Note: The Personal Property Securities Act 2009
provides for the registration of such data if regulations are made for the
purposes of paragraph 148(c) of that Act.
Torres Strait Fisheries Act 1984
29 Subsection 3(1) (definition of PPSA security interest)
Repeal the definition, substitute:
PPSA security interest (short for Personal
Property Securities Act security interest) means a security interest within the
meaning of the Personal Property Securities Act 2009 and to which that
Act applies, other than a transitional security interest within the meaning of
that Act.
Note 1: The Personal Property Securities Act 2009
applies to certain security interests in personal property. See the following
provisions of that Act:
(a) section 8 (interests to which the Act does not
apply);
(b) section 12 (meaning of security interest);
(c) Chapter 9 (transitional provisions).
Note 2: For the meaning of transitional security
interest, see section 308 of the Personal Property Securities
Act 2009.
Note: This amendment replaces the definition inserted
by item 19 of Schedule 1 to the Personal Property Securities
(Consequential Amendments) Act 2009.
Trade Marks Act 1995
30 Section 6 (definition of PPSA security interest)

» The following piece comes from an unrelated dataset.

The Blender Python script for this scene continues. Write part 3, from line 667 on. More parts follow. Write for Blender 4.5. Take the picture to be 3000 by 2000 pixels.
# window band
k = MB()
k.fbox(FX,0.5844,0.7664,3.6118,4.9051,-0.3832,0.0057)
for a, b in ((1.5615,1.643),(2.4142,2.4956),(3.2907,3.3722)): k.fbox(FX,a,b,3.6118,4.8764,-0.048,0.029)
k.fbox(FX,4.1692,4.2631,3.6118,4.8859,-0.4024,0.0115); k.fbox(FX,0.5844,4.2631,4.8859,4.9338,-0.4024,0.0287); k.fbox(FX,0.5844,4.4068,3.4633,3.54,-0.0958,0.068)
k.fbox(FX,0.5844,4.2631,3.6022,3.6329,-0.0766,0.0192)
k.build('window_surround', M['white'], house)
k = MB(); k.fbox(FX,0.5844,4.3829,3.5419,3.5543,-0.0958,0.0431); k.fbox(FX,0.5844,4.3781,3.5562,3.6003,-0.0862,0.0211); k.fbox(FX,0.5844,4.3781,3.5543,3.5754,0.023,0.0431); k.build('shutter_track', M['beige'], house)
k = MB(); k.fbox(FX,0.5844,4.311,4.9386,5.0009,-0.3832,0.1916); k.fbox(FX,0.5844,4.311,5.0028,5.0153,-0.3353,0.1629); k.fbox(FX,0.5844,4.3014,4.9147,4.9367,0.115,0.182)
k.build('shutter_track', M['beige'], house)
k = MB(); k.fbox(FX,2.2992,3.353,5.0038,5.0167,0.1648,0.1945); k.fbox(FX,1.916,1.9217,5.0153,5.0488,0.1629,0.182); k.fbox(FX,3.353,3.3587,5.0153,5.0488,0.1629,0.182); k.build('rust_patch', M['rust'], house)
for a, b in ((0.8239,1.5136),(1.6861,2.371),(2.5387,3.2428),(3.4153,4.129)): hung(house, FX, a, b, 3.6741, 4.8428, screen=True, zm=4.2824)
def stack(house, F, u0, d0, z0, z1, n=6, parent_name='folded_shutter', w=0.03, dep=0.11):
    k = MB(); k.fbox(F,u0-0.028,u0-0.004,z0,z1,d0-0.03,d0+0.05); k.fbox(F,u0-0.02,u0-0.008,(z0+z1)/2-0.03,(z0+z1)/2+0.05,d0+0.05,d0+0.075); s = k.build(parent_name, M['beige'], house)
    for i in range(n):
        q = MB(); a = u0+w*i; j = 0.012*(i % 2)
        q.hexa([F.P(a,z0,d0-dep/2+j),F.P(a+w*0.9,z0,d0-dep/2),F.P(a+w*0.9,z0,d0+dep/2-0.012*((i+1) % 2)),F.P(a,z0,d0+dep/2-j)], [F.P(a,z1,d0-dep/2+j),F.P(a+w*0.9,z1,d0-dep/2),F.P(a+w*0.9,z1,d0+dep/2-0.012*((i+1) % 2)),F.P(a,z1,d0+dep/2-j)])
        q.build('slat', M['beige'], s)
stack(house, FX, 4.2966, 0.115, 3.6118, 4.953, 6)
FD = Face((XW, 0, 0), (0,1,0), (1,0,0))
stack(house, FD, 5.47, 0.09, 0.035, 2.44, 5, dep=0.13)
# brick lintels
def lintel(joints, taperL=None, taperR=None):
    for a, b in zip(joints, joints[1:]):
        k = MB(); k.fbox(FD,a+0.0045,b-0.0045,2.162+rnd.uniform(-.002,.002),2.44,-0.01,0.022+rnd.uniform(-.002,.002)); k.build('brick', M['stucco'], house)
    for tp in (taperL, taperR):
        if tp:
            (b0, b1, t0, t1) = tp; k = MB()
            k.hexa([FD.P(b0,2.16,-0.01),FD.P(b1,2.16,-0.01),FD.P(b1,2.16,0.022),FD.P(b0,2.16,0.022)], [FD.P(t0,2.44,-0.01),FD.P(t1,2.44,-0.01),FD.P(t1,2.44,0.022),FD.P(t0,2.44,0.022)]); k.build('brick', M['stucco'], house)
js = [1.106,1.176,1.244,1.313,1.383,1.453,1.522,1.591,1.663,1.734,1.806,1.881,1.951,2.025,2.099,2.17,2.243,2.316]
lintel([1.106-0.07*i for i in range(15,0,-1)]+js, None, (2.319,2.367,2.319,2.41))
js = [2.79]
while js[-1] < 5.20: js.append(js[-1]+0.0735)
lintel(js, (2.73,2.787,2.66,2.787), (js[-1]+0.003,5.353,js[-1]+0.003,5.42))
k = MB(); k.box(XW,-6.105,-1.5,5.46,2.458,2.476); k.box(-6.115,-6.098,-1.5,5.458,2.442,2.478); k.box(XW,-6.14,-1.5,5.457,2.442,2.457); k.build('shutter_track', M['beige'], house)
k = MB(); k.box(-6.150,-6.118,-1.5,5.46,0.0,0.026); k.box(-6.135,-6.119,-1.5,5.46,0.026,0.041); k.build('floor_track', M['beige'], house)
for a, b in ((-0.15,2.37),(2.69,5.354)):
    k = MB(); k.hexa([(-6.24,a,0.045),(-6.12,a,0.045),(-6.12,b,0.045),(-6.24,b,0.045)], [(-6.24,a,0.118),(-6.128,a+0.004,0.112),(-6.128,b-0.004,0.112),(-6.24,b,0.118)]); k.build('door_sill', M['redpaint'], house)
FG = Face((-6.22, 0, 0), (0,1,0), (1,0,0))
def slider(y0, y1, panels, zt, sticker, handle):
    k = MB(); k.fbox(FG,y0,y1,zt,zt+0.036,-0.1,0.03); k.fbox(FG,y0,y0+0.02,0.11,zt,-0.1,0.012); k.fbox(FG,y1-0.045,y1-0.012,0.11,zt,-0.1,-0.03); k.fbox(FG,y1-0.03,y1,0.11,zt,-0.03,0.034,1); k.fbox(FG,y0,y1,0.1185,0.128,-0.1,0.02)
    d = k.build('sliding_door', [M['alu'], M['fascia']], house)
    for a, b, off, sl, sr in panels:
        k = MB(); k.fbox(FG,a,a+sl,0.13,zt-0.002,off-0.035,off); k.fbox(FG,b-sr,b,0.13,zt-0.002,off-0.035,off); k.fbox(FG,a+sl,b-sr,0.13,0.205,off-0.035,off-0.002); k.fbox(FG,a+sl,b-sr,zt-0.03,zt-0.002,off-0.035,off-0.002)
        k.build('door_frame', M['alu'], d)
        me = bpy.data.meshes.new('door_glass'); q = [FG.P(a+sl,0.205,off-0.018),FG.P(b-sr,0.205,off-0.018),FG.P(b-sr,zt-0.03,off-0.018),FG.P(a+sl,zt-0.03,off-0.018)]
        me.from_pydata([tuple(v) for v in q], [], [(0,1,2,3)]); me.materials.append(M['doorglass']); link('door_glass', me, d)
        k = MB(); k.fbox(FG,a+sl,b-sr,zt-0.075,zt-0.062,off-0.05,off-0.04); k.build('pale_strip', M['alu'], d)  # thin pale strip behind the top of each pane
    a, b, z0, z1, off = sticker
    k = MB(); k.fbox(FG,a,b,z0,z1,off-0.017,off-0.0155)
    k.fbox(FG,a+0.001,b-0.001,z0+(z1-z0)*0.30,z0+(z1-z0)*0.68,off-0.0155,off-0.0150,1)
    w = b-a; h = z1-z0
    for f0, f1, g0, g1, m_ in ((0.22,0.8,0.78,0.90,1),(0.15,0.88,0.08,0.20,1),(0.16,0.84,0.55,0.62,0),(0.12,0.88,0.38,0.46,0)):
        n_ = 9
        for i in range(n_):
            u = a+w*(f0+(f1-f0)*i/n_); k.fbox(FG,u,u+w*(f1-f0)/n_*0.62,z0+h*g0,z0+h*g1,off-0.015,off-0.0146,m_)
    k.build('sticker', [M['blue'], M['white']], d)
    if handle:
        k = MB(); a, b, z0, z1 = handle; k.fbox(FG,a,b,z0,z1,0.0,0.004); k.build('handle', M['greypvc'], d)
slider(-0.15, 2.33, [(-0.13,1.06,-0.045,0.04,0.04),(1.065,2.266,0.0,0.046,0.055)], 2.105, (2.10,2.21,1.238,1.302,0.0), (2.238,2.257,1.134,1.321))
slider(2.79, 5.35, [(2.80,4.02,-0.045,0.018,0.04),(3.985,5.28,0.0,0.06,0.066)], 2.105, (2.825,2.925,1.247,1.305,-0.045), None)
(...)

Repeal the definition, substitute:
PPSA security interest (short for Personal
Property Securities Act security interest) means a security interest within the
meaning of the Personal Property Securities Act 2009 and to which that
Act applies, other than a transitional security interest within the meaning of
that Act.
Note 1: The Personal Property Securities Act 2009
applies to certain security interests in personal property. See the following
provisions of that Act:
(a) section 8 (interests to which the Act does not
apply);
(b) section 12 (meaning of security interest);
(c) Chapter 9 (transitional provisions).
Note 2: For the meaning of transitional security
interest, see section 308 of the Personal Property Securities
Act 2009.
Note: This amendment replaces the definition inserted
by item 18 of Schedule 2 to the Personal Property Securities
(Consequential Amendments) Act 2009.